A new Yorkshire Ripper series shows our appetite for true crime — but is it unhealthy?

Jessie Thompson: Daniel Hambury/Stella Pictures Ltd
Jessie Thompson: Daniel Hambury/Stella Pictures Ltd

For me, it’s one of life’s big questions: why do people like true crime so much? I ask myself this often, alongside other conundrums, such as: are bay leaves a scam? And, what is the correct way to pronounce “almond”? Because people don’t just like true crime. People LOVE true crime. So much so that ITV has just commissioned a big new drama about the Yorkshire Ripper, aka that guy who killed 13 women and tried to kill seven more. Since everything is on fire, it almost seems the natural law of the universe that somebody, somewhere would be making a fancy telly show about a tragic loser like this.

The Yorkshire Ripper series will be “sensitively dramatised” of course, which is code for “this is NOT unethical”. We’re told that the show will be “placing the victims, their families and the survivors at the heart of this story”, which sounds sincere, but going by the two previous iterations of this formula, only time will tell whether they’ll be more than sketchy marginal figures.

Because, yes, if another ITV drama about a narcissist who likes to sadistically murder people is giving you a sense of déjà vu, that’s because the channel has done two this very year. There was White House Farm, where Freddie Fox played Jeremy Bamber, a man who killed his parents, sister and her children and then cried at their funeral. And more recently there was Des, where David Tennant wore a football scarf and looked sad as Dennis Nilsen, a role that largely required him to talk in monotone about boiling people’s heads and flushing them down the loo. The Ripper drama will be made by the same team — and hey, fair enough. They’re giving the people want they want: unsavoury characters played by thespian men who go to the Bafta awards.
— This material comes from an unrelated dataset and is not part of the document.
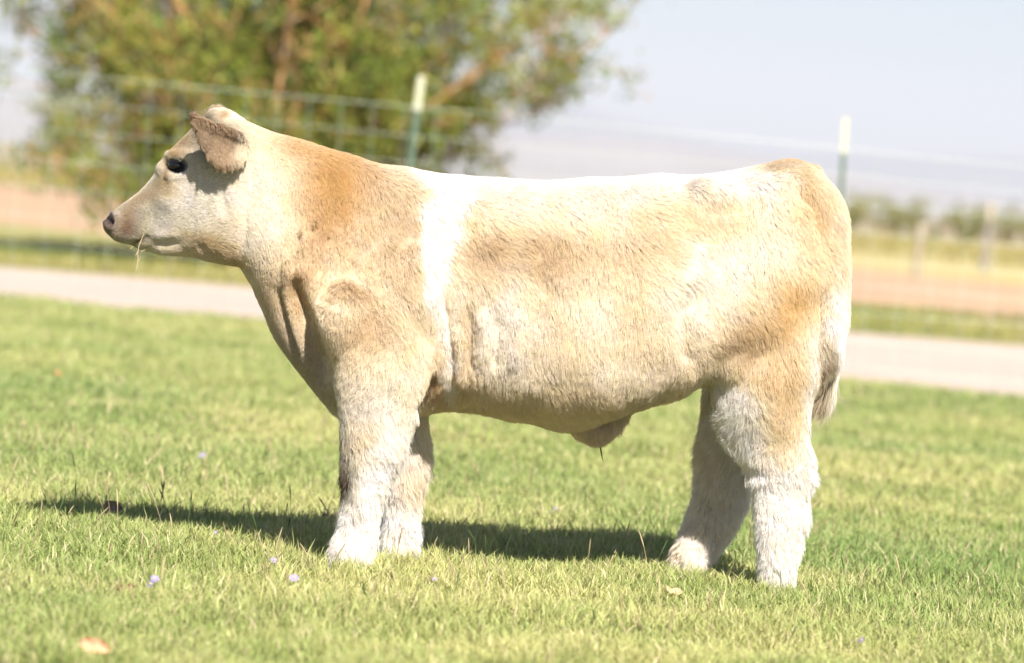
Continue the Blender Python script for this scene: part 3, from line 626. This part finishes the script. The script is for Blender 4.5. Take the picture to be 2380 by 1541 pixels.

It’s savvy for ITV to stake a claim on the true crime market, which has grown from some dodgy books on Amazon to a place proliferating at speed, thanks to some mannered American podcasters and endless provisions from Netflix. The recent documentary American Murder: The Family Next Door is one of the most unpalatable things on the platform: it has been watched, so far, by 52 million households. I’ve watched it, you probably have too. (But GOD, I wish I hadn’t.)

ITV has already done two dramas this year about narcissists who like to kill people

The appetite for the genre is gargantuan. It’s too basic to assume it’s all just cheap voyeurism. Instead it strikes me that there might be a deep human need to understand what would drive another person to commit these acts. We want to see the machinations of minds compelled to carry out unfathomable crimes to try to make some kind of sense out of them. But the more true crime I watch, the more misguided this seems. The hidden secret is nothing more than this: murderers are boring. They are not complicated, misunderstood, romantic masterminds. They are unpleasant, uninteresting people who take and ruin lives.

Does this mean we shouldn’t tell these stories at all? I don’t think so. When time has passed, the feeding frenzy of tabloid sensationalism is over, using storytelling to do justice to those who suffered can be powerful — but few have truly done this well. Hallie Rubenhold’s book The Five resurrected the women murdered by Jack the Ripper — it was all grace, no violence, but still compulsive reading. And the National Theatre’s London Road broke new ground by taking verbatim interviews of the community affected by the 2006 Ipswich murders and turning them into music, poignantly placing the everyday against the horror. There’s a common theme: the killer is expendable — not those he killed.